### Task description
Copy the material that follows word for word and omit its pictures.

### Data block

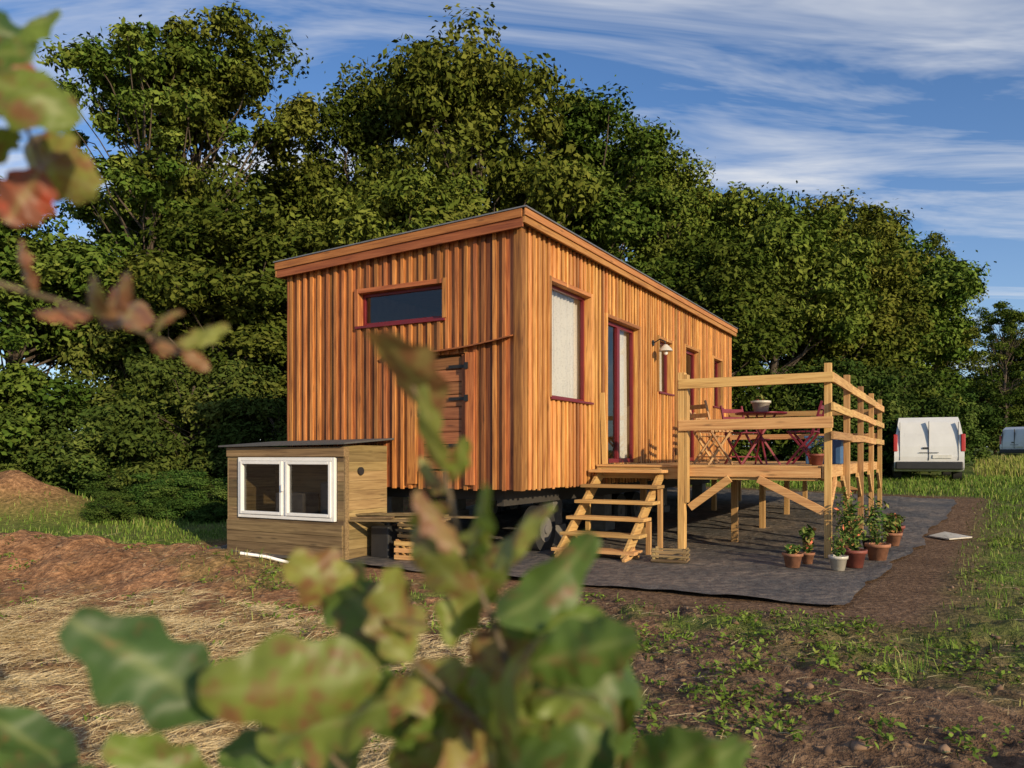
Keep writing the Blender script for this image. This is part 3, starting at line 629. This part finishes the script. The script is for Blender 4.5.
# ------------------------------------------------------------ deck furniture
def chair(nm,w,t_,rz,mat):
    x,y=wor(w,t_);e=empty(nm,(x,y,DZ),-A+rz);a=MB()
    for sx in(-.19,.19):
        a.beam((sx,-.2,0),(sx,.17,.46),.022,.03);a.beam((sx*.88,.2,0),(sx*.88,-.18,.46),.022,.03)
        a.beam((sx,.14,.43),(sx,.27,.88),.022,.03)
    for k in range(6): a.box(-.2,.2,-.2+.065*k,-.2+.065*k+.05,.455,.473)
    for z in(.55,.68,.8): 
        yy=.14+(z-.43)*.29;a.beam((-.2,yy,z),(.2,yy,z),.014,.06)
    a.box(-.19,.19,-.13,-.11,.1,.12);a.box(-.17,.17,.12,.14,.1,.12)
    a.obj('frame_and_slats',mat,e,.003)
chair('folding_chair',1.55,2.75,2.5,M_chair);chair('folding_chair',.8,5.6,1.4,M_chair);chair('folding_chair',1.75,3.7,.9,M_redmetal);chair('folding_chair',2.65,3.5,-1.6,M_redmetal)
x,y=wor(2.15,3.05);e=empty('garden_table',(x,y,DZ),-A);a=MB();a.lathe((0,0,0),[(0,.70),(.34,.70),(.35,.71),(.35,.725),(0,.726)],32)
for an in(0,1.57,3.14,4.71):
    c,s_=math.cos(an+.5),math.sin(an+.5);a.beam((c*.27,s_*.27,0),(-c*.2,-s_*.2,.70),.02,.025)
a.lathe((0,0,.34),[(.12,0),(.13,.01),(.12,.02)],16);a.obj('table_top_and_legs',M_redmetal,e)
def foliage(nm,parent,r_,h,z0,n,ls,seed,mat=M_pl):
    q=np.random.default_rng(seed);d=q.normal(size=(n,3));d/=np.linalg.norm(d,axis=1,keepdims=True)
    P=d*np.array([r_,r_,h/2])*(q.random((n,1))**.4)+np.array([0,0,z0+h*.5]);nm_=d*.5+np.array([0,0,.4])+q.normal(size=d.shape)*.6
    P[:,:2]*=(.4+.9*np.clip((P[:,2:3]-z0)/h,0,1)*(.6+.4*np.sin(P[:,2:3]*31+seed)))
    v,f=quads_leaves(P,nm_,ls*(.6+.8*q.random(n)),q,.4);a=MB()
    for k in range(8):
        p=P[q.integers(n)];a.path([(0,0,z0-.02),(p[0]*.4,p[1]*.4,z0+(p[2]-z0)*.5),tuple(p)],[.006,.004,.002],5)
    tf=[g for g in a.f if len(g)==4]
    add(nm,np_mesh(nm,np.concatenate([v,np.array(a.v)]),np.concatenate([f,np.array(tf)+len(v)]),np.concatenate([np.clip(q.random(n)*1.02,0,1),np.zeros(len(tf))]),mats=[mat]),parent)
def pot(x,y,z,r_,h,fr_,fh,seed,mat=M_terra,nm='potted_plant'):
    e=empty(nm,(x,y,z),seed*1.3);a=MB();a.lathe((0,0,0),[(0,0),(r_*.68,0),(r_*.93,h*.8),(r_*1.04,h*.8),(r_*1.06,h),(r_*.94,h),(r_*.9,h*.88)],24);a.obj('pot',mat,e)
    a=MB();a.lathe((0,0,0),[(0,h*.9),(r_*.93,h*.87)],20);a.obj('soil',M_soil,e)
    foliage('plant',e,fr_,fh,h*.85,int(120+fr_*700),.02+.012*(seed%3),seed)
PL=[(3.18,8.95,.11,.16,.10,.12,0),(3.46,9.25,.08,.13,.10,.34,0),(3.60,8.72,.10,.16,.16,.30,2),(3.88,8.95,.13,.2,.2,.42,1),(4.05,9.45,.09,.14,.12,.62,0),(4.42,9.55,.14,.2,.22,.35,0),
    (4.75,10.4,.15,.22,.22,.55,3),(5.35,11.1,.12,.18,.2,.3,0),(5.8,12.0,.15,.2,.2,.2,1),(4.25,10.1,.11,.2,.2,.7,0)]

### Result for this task
Keep writing the Blender script for this image. This is part 3, starting at line 629. This part finishes the script. The script is for Blender 4.5.
# ------------------------------------------------------------ deck furniture
def chair(nm,w,t_,rz,mat):
    x,y=wor(w,t_);e=empty(nm,(x,y,DZ),-A+rz);a=MB()
    for sx in(-.19,.19):
        a.beam((sx,-.2,0),(sx,.17,.46),.022,.03);a.beam((sx*.88,.2,0),(sx*.88,-.18,.46),.022,.03)
        a.beam((sx,.14,.43),(sx,.27,.88),.022,.03)
    for k in range(6): a.box(-.2,.2,-.2+.065*k,-.2+.065*k+.05,.455,.473)
    for z in(.55,.68,.8): 
        yy=.14+(z-.43)*.29;a.beam((-.2,yy,z),(.2,yy,z),.014,.06)
    a.box(-.19,.19,-.13,-.11,.1,.12);a.box(-.17,.17,.12,.14,.1,.12)
    a.obj('frame_and_slats',mat,e,.003)
chair('folding_chair',1.55,2.75,2.5,M_chair);chair('folding_chair',.8,5.6,1.4,M_chair);chair('folding_chair',1.75,3.7,.9,M_redmetal);chair('folding_chair',2.65,3.5,-1.6,M_redmetal)
x,y=wor(2.15,3.05);e=empty('garden_table',(x,y,DZ),-A);a=MB();a.lathe((0,0,0),[(0,.70),(.34,.70),(.35,.71),(.35,.725),(0,.726)],32)
for an in(0,1.57,3.14,4.71):
    c,s_=math.cos(an+.5),math.sin(an+.5);a.beam((c*.27,s_*.27,0),(-c*.2,-s_*.2,.70),.02,.025)
a.lathe((0,0,.34),[(.12,0),(.13,.01),(.12,.02)],16);a.obj('table_top_and_legs',M_redmetal,e)
def foliage(nm,parent,r_,h,z0,n,ls,seed,mat=M_pl):
    q=np.random.default_rng(seed);d=q.normal(size=(n,3));d/=np.linalg.norm(d,axis=1,keepdims=True)
    P=d*np.array([r_,r_,h/2])*(q.random((n,1))**.4)+np.array([0,0,z0+h*.5]);nm_=d*.5+np.array([0,0,.4])+q.normal(size=d.shape)*.6
    P[:,:2]*=(.4+.9*np.clip((P[:,2:3]-z0)/h,0,1)*(.6+.4*np.sin(P[:,2:3]*31+seed)))
    v,f=quads_leaves(P,nm_,ls*(.6+.8*q.random(n)),q,.4);a=MB()
    for k in range(8):
        p=P[q.integers(n)];a.path([(0,0,z0-.02),(p[0]*.4,p[1]*.4,z0+(p[2]-z0)*.5),tuple(p)],[.006,.004,.002],5)
    tf=[g for g in a.f if len(g)==4]
    add(nm,np_mesh(nm,np.concatenate([v,np.array(a.v)]),np.concatenate([f,np.array(tf)+len(v)]),np.concatenate([np.clip(q.random(n)*1.02,0,1),np.zeros(len(tf))]),mats=[mat]),parent)
def pot(x,y,z,r_,h,fr_,fh,seed,mat=M_terra,nm='potted_plant'):
    e=empty(nm,(x,y,z),seed*1.3);a=MB();a.lathe((0,0,0),[(0,0),(r_*.68,0),(r_*.93,h*.8),(r_*1.04,h*.8),(r_*1.06,h),(r_*.94,h),(r_*.9,h*.88)],24);a.obj('pot',mat,e)
    a=MB();a.lathe((0,0,0),[(0,h*.9),(r_*.93,h*.87)],20);a.obj('soil',M_soil,e)
    foliage('plant',e,fr_,fh,h*.85,int(120+fr_*700),.02+.012*(seed%3),seed)
PL=[(3.18,8.95,.11,.16,.10,.12,0),(3.46,9.25,.08,.13,.10,.34,0),(3.60,8.72,.10,.16,.16,.30,2),(3.88,8.95,.13,.2,.2,.42,1),(4.05,9.45,.09,.14,.12,.62,0),(4.42,9.55,.14,.2,.22,.35,0),
    (4.75,10.4,.15,.22,.22,.55,3),(5.35,11.1,.12,.18,.2,.3,0),(5.8,12.0,.15,.2,.2,.2,1),(4.25,10.1,.11,.2,.2,.7,0)]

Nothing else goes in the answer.